Coverdale had worried that not only was
he not sure about having two guitarists in the band but whether
the budget could handle it. In any event, Marsden materialized at rehearsals
with his Les Paul and it was off to the races.
“I was with a band called UFO,” says
Marsden, asked about his baby steps into the biz, “and that was my first pro
gig and I was about 20, 21. I had had gigs offered to me before that; I had
auditioned for stuff, and then I would get the gig and then realize, I don’t
really want to do this. One of the bands was a band called Renaissance, who did
pretty well in America, and I think Canada. But if you can imagine their
music and me, it just didn’t fit.
“You see, in those days, when you
auditioned for people, they kind of didn’t tell you who the band was until you
got in the audition. So you found yourself applying for a job you didn’t want
anyway. It was this thing of turning professional, you know? So that was kind
of a funny thing. You would get the gig and then you would say actually, I don’t
want it, and then you’d see the guys who auditioned two weeks later and they
would say, ‘Well, I thought you joined Renaissance?’ And I’m like, ‘Yeah, well
I turned it down.’”
Marsden had only briefly flashed through
UFO, spending about ten months with the band and doing a bit of writing on
Phenomenon
,
before moving on. “I was with a group called Babe Ruth,” he remembers. “We did
pretty good in Canada, actually. I had a desire to write a certain way when I
was younger, and I did write that way, and put that basically down onto the
album. But the older I got, the better I became at it. Then there
was Wild Turkey, with one of the guys from Jethro Tull, and we were kind of
into an Allman Brothers-type thing in those days, and I’m talking a long time
ago.
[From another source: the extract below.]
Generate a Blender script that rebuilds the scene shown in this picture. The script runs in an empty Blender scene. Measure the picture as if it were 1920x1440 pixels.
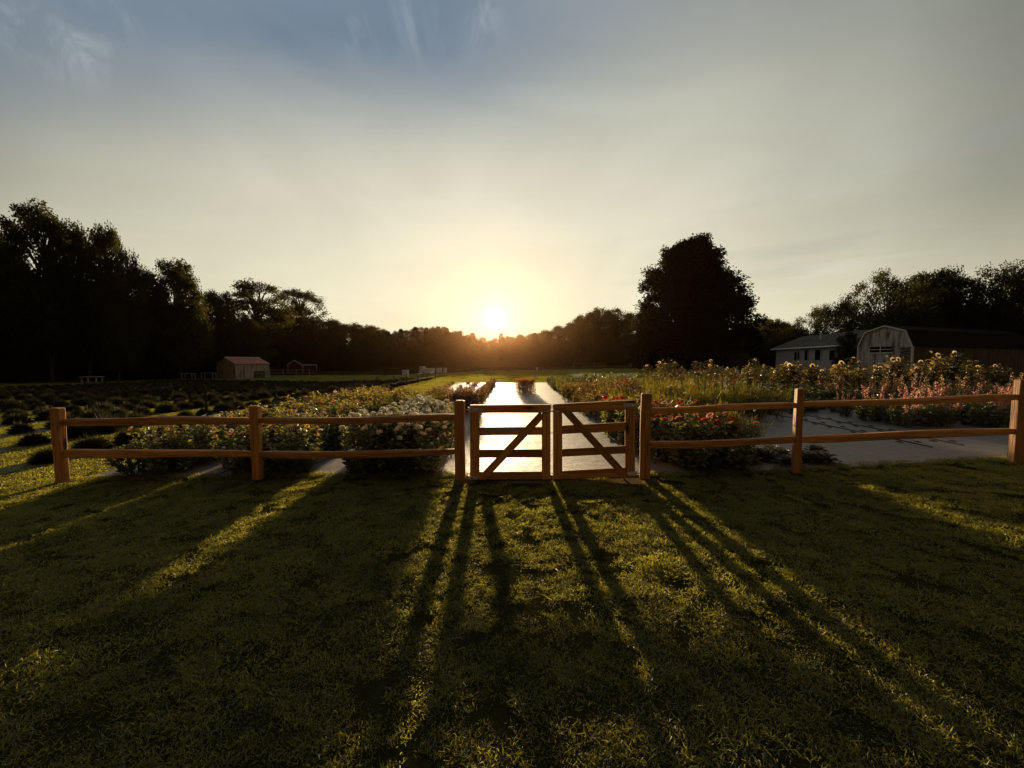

But we definitely carried some of that forward into Whitesnake with the
twin guitar thing.”
Next came the aforementioned Paice Ashton
Lord, and after that, well, Marsden wound up inventing the Whitesnake sound
along with Moody and Coverdale. It was Marsden who suggested bassist Neil
Murray, who had been playing with fusion band National Health, might fill the
bill. Coverdale had been dismayed that most of the bass players they
had been checking out had been inspired by the punk rock of the
day, and that his music, especially something like “Ain’t No Love” was going to
require someone a little more studied and old school. Murray, despite his disconcerting
“straightness” fitted the bill, most notably, due to his melodic sensibility.